As power prices have slumped in Germany and elsewhere across Europe, leading utilities have seen their bottom lines battered, with the expansion of renewable energy resources exerting downward pressure on wholesale electricity prices.

RWE’s recurrent net income fell to $1.38 billion last year, down from $2.48 billion in 2013, with sales down 7.5%, reports Bloomberg.

At the turn of the year, power for next-year delivery in Germany fell to its lowest level for a decade, which spelled bad news for utilities such as RWE and E.ON that run gas, coal and nuclear generation plants.

For RWE, such conditions have eroded operating profit from conventional power generation, which fell by 29% in 2014 to just over $1 billion. In preparation for shifting market conditions, RWE upped its cost savings targets, reaching €1.4 billion between 2012 and 2014, and targeting €2 billion by 2017.

"The crisis in conventional power generation continues," said RWE CEO Peter Terium in a statement. "We will focus once more on growth opportunities in the future, but without losing sight of the need for strict financial discipline."

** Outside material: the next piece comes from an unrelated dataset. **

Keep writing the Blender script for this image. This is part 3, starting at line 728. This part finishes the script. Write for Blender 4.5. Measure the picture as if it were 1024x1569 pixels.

RWE has pivoted some of its business objectives towards renewable, most recently in the deepening of a partnership with German renewable energy firm Conergy that will see the utility invest heavily in rooftop solar in Germany.

Fellow utility giant E.ON recently announced that it is to spin-off a new, renewable-dedicated division of the company by 2016 in a concerted effort to stay relevant and profitable in the face of overwhelming evidence that renewable energies will come to dominate the electricity generation landscape in the near future.

E.ON is due to publish its 2014 financial results tomorrow, March 11.